A quick sanity check: if a positive $x \in \mathcal{B} (\mathcal{H})$ has an isolated point $0$ in its spectrum and we define a function $$g(t) = \begin{cases} 1; &t = 0\\ 0; &t \neq 0 \end{cases},$$ then $p := g(x) \in \mathcal{B} (\mathcal{H})$ is a projection. Does it project exactly onto $\ker x$?
Edit: forgot that $x$ is positive.
As you have already observed, $xg(x) = 0$ implies $\mathrm{im}(g(x)) \subseteq \ker(x)$. The definition of functional calculus also makes it clear that $g(x)$ is an orthogonal projection. So it suffices to show $\mathrm{im}(g(x)) \supseteq \ker(x)$.
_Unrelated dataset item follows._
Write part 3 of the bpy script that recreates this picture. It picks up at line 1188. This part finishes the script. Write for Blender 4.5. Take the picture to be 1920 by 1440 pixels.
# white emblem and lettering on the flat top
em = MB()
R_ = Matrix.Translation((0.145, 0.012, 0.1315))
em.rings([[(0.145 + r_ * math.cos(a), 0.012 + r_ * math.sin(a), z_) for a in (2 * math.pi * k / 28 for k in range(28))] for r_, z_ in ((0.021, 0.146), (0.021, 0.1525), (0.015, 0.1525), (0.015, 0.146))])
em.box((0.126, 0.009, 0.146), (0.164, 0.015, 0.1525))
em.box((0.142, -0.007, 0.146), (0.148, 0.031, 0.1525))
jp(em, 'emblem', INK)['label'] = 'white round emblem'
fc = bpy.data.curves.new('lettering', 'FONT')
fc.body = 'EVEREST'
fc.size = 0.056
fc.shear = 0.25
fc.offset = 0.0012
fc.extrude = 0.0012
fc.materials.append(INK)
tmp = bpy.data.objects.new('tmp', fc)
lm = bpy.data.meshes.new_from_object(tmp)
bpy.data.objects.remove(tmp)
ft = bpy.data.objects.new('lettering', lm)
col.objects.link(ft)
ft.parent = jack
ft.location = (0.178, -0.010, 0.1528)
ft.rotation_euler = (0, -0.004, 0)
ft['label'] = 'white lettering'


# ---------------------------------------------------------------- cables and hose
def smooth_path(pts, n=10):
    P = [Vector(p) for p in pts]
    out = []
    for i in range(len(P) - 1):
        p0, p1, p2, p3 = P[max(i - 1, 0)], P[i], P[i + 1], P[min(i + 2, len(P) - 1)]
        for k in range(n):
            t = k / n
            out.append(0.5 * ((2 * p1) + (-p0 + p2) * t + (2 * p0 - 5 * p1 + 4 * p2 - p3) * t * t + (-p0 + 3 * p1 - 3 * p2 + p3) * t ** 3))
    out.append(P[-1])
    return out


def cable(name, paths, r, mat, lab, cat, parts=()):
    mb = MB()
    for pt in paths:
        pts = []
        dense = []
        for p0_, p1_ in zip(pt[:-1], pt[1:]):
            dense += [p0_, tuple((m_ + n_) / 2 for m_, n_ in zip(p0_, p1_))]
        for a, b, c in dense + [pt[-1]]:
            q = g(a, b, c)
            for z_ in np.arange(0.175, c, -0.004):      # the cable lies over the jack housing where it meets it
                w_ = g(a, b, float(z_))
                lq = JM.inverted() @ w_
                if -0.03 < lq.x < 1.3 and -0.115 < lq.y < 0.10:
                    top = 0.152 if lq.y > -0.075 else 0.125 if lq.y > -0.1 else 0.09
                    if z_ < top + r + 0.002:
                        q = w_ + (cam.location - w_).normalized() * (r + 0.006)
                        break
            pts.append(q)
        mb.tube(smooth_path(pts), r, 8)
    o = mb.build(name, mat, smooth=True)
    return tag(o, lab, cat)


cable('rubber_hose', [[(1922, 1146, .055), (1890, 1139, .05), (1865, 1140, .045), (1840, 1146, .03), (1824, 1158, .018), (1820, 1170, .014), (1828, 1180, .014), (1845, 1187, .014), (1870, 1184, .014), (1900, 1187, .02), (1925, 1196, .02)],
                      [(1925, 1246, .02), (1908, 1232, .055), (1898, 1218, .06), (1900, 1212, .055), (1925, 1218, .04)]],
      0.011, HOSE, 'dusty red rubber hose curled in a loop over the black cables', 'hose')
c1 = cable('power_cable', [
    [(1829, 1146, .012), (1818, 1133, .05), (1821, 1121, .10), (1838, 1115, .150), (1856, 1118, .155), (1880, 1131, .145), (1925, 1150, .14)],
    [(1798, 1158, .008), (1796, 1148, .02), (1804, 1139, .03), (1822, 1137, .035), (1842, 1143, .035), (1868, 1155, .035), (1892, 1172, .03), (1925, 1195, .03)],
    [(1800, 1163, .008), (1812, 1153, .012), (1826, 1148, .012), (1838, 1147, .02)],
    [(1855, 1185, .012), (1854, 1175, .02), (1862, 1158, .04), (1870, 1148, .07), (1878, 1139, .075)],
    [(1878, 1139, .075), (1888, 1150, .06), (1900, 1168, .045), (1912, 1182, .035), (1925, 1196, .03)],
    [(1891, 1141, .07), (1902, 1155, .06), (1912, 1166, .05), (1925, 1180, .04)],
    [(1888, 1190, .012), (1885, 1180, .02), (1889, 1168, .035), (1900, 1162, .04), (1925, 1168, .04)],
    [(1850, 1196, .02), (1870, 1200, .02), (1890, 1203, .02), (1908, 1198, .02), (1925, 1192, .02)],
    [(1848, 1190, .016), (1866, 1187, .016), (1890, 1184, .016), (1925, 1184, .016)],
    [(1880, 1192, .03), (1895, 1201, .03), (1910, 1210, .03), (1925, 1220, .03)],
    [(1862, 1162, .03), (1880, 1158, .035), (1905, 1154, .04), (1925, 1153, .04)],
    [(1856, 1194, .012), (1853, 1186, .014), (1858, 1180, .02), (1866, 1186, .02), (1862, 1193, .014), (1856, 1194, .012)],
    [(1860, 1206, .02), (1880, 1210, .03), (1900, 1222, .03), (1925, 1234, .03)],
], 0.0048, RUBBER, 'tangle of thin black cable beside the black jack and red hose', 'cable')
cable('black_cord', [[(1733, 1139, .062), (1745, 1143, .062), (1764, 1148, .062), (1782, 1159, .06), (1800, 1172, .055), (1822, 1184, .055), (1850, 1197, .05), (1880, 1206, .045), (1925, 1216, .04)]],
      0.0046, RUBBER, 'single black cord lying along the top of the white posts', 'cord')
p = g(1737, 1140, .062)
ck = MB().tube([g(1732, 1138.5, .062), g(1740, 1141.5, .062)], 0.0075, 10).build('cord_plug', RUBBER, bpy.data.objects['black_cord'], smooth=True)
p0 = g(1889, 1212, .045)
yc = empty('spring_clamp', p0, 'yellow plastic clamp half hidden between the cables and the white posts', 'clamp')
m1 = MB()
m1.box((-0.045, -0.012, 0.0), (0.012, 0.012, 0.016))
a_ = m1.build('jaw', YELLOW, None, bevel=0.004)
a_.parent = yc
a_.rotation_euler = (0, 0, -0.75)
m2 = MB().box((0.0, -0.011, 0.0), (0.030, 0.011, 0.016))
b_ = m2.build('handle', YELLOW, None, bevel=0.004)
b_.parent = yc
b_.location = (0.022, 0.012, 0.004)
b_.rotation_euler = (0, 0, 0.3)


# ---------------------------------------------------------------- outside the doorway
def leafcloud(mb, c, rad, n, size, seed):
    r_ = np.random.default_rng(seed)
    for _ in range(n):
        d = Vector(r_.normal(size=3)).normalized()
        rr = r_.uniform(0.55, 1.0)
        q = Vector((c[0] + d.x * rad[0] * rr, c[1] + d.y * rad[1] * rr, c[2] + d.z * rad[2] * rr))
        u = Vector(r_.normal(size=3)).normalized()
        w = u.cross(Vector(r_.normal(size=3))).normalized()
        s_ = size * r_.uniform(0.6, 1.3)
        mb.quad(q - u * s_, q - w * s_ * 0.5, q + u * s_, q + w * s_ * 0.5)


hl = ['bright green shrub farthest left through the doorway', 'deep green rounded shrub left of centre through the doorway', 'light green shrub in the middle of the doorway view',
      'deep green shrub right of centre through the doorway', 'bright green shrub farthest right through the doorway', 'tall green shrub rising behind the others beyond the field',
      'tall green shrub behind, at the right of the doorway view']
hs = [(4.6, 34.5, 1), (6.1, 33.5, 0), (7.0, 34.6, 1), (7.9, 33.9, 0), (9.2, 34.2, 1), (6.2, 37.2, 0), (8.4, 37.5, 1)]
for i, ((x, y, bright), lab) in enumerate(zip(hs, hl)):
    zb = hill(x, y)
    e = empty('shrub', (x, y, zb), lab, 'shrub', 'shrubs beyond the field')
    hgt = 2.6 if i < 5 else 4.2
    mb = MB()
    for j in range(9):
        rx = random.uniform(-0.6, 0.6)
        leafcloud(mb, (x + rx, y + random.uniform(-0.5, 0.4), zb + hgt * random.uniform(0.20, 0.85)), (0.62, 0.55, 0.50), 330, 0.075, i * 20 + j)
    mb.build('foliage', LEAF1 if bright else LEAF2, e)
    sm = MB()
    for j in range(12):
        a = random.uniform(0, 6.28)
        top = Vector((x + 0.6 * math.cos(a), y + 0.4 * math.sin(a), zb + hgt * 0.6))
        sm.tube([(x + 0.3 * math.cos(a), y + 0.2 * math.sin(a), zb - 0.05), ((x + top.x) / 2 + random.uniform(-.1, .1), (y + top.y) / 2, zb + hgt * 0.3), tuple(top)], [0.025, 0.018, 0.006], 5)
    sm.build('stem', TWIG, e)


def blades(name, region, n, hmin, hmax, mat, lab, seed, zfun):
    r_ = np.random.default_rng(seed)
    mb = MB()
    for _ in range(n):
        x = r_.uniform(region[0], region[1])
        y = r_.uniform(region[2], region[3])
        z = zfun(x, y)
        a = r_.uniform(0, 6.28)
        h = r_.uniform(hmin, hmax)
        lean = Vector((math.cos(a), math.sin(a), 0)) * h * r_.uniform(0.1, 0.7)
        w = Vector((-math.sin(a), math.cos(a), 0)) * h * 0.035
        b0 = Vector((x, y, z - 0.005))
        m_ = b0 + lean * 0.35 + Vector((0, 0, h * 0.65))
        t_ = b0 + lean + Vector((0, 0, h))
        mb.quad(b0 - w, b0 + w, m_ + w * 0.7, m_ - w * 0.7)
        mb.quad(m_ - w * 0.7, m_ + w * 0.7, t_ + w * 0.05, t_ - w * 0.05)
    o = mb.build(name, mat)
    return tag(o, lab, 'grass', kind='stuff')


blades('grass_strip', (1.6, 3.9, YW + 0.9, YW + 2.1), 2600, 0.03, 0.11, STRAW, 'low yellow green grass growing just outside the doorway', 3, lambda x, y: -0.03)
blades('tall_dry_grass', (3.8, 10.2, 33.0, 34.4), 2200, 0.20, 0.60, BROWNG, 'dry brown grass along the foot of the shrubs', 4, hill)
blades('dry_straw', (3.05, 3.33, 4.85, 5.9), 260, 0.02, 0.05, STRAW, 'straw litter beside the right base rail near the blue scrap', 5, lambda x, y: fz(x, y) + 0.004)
Now, let $h(t) = 1 - g(t)$. Then $h(x) = 1 - g(x)$. As $g(x)$ is an orthogonal projection, we see that $\ker(h(x)) = \mathrm{im}(g(x))$. Now, $h(0) = 0$. We observe that any continuous function on $\sigma(x)$ that takes value $0$ at $t = 0$ can be uniformly approximated by a sequence of polynomials with no constant term. Indeed, if $q_i \rightarrow h$ uniformly on $\sigma(x)$, then $p_i = q_i - q_i(0) \rightarrow h$ uniformly as well. Thus, $p_i(x) \rightarrow h(x)$. We observe that, for any $\xi \in \ker(x)$, $[p_i(x)]\xi = 0$ as $x^n \xi = 0$ for all $n > 0$ and $p_i$ is a polynomial with no constant term. Hence, $[h(x)]\xi = 0$, i.e., $\ker(x) \subseteq \ker(h(x)) = \mathrm{im}(g(x))$.